REVIEW: 'Stand By Me' is a bittersweet take on young love

Wong Jia Min
(Photo: mm2 Entertainment)

SINGAPORE — Jiu Bing (Mason Lee) is a professional running pacer who literally helps set the pace for his clients. It’s the sort of job where one is always the bridesmaid and never the bride, and as he reminisces about the first time he fell in love with his childhood friend, Bo He (Shao Yu-Wei), it sets the scene for a romantic comedy that is at turns formulaic and bittersweet.

Jiu Bing and Bo He have been friends since primary school, and the movie charts the different stages of their friendship, chasing away bullies, graduating, and then entering the same university together. It’s clear that Jiu Bing doesn’t just want to protect Bo He because she’s his friend — he’s in love with her. Unfortunately for him, Bo He ends up dating someone else.

Meanwhile, Xia Tian (Tsai Jui-Hsieh), the daughter of the pastry shop owner whom Jiu Bing is renting a room from, also starts to show signs of interest in Jiu Bing.

(Photo: mm2 Entertainment)

Stand By Me bills itself as a refreshing take on the romantic comedy, but it hits many of the beats seen in scores of other similar Taiwanese or Chinese movies in the genre. Jiu Bing is clearly head over heels for Bo He from the very beginning, and his multiple awkward attempts to get her attention are a familiar trope that veer on the cringeworthy.

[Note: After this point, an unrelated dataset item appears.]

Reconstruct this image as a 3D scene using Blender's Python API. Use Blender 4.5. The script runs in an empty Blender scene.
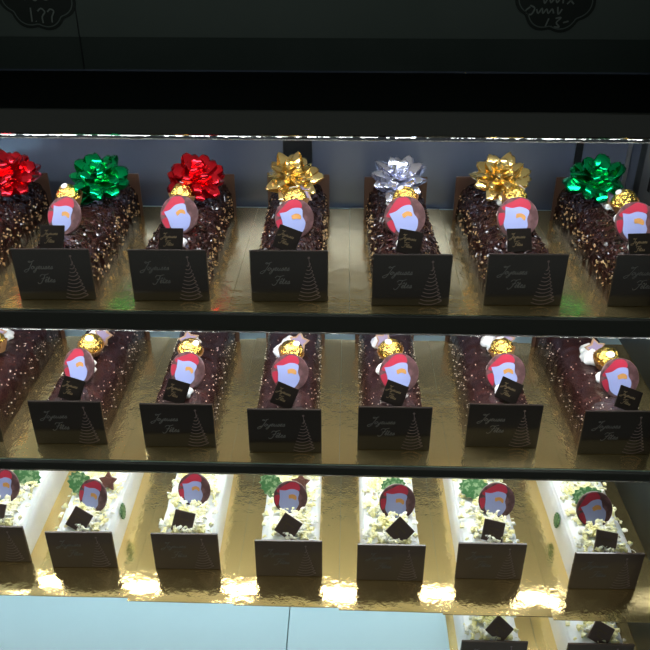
import bpy, math, random
from mathutils import Vector, Matrix, Euler, noise
R = math.radians
PI = math.pi
S = bpy.context.scene
C = S.collection
CAMZ = 1.60

# ------------------------------------------------------------------ materials
def mat(name, col, rough=.5, metal=0., spec=.5, coat=0., bump=None, bump_d=.002, var=None, trans=0., emit=None, ior=1.45, sss=0., aniso=None):
    m = bpy.data.materials.new(name); m.use_nodes = True
    nt = m.node_tree; b = nt.nodes['Principled BSDF']
    b.inputs['Base Color'].default_value = (*col, 1)
    b.inputs['Roughness'].default_value = rough
    b.inputs['Metallic'].default_value = metal
    b.inputs['Specular IOR Level'].default_value = spec
    b.inputs['Coat Weight'].default_value = coat
    b.inputs['Coat Roughness'].default_value = .12
    b.inputs['Transmission Weight'].default_value = trans
    b.inputs['IOR'].default_value = ior
    if sss:
        b.inputs['Subsurface Weight'].default_value = sss
        b.inputs['Subsurface Radius'].default_value = (.01, .008, .006)
        b.inputs['Subsurface Scale'].default_value = .5
    if emit:
        b.inputs['Emission Color'].default_value = (*emit[0], 1)
        b.inputs['Emission Strength'].default_value = emit[1]
    tc = nt.nodes.new('ShaderNodeTexCoord')
    if var:                                    # (scale, second colour, lo, hi)
        n = nt.nodes.new('ShaderNodeTexNoise'); n.inputs['Scale'].default_value = var[0]; n.inputs['Detail'].default_value = 6
        r = nt.nodes.new('ShaderNodeValToRGB')
        r.color_ramp.elements[0].position = var[2]; r.color_ramp.elements[1].position = var[3]
        r.color_ramp.elements[0].color = (*col, 1); r.color_ramp.elements[1].color = (*var[1], 1)
        nt.links.new(tc.outputs['Object'], n.inputs['Vector']); nt.links.new(n.outputs['Fac'], r.inputs['Fac'])
        nt.links.new(r.outputs['Color'], b.inputs['Base Color'])
    if bump:
        prev = None
        for sc, st in bump:
            n = nt.nodes.new('ShaderNodeTexNoise'); n.inputs['Scale'].default_value = sc; n.inputs['Detail'].default_value = 4
            bn = nt.nodes.new('ShaderNodeBump'); bn.inputs['Strength'].default_value = st; bn.inputs['Distance'].default_value = bump_d
            nt.links.new(tc.outputs['Object'], n.inputs['Vector']); nt.links.new(n.outputs['Fac'], bn.inputs['Height'])
            if prev: nt.links.new(prev.outputs['Normal'], bn.inputs['Normal'])
            prev = bn
        nt.links.new(prev.outputs['Normal'], b.inputs['Normal'])
    return m

M = {}
M['glaze_rough'] = mat('chocolate flake glaze', (.020, .006, .005), .16, spec=.55, bump=[(90, .6)], bump_d=.004, var=(90, (.050, .016, .011), .45, .78))
M['flake'] = mat('shiny chocolate flakes', (.024, .008, .006), .20, spec=.7, coat=.4, var=(60, (.050, .018, .012), .4, .7))
M['glaze'] = mat('chocolate glaze', (.026, .008, .007), .22, spec=.5, coat=.2, bump=[(110, .45), (500, .3)], bump_d=.003, var=(60, (.052, .016, .013), .4, .75))
M['nut'] = mat('nut crumb', (.46, .29, .13), .45, var=(300, (.66, .48, .26), .35, .65))
M['nut_pale'] = mat('pale sugar and nut crumb', (.80, .66, .46), .5, var=(300, (.95, .90, .80), .35, .65))
M['plaque'] = mat('dark chocolate plaque', (.026, .018, .014), .22, coat=.5, bump=[(25, .15)], bump_d=.002)
M['plaque_lit'] = mat('lit chocolate plaque', (.110, .074, .056), .26, coat=.4, bump=[(25, .2)], bump_d=.002)  # same chocolate, reflected light on the white logs' plaques put into a paler colour
M['back_plaque'] = mat('chocolate end plate', (.095, .050, .034), .42)
M['silver_ink'] = mat('silver grey print', (.22, .21, .20), .5)
M['tree_ink'] = mat('dusty rose print', (.27, .19, .18), .5)
M['gold_ink'] = mat('gold print', (.13, .09, .04), .5)
M['tag'] = mat('chocolate tag', (.010, .007, .005), .5, spec=.12)
M['tag_brown'] = mat('brown chocolate tag', (.105, .066, .052), .4)
M['cream'] = mat('whipped cream', (.88, .87, .84), .45, sss=.2, bump=[(150, .3)], bump_d=.001)
M['cream_side'] = mat('white butter cream', (.86, .88, .87), .4, sss=.2, bump=[(60, .5), (200, .3)], bump_d=.002)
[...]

That Mason Lee himself looks a little too old for the role is a little distracting, for there’s a general world weariness in Jiu Bing that comes across on screen. This might be more suited for the older Jiu Bing reminiscing about his college days, but it also colours the younger version of the character and muddies Lee’s performance.

There’s also the problem in romantic comedies where the man’s advances are often plain old harassment disguised as jokes, but thankfully this problem is avoided as Jiu Bing keeps repeating that he only wants the best for Bo He, often at the expense of his own well-being.

Shao Yu-Wei and Tsai Jui-Hsieh for the most part put on solid performances for female roles that are largely cookie cutter, but the adventurous streak in the former and the wide-eyed enthusiasm of the latter will surely endear them to audiences.

(Photo: mm2 Entertainment)

Where Stand By Me does stand apart from the rest of the crowd is in its bittersweet tone. The narrative does get a little tiresome every time Jiu Bing does something ridiculous for Bo He, but in the end it’s shown that he truly values her as a friend and human being, and not just another conquest.

Score: 3/5 stars

Stand By Me opens in cinemas 14 November, 2019 (Singapore).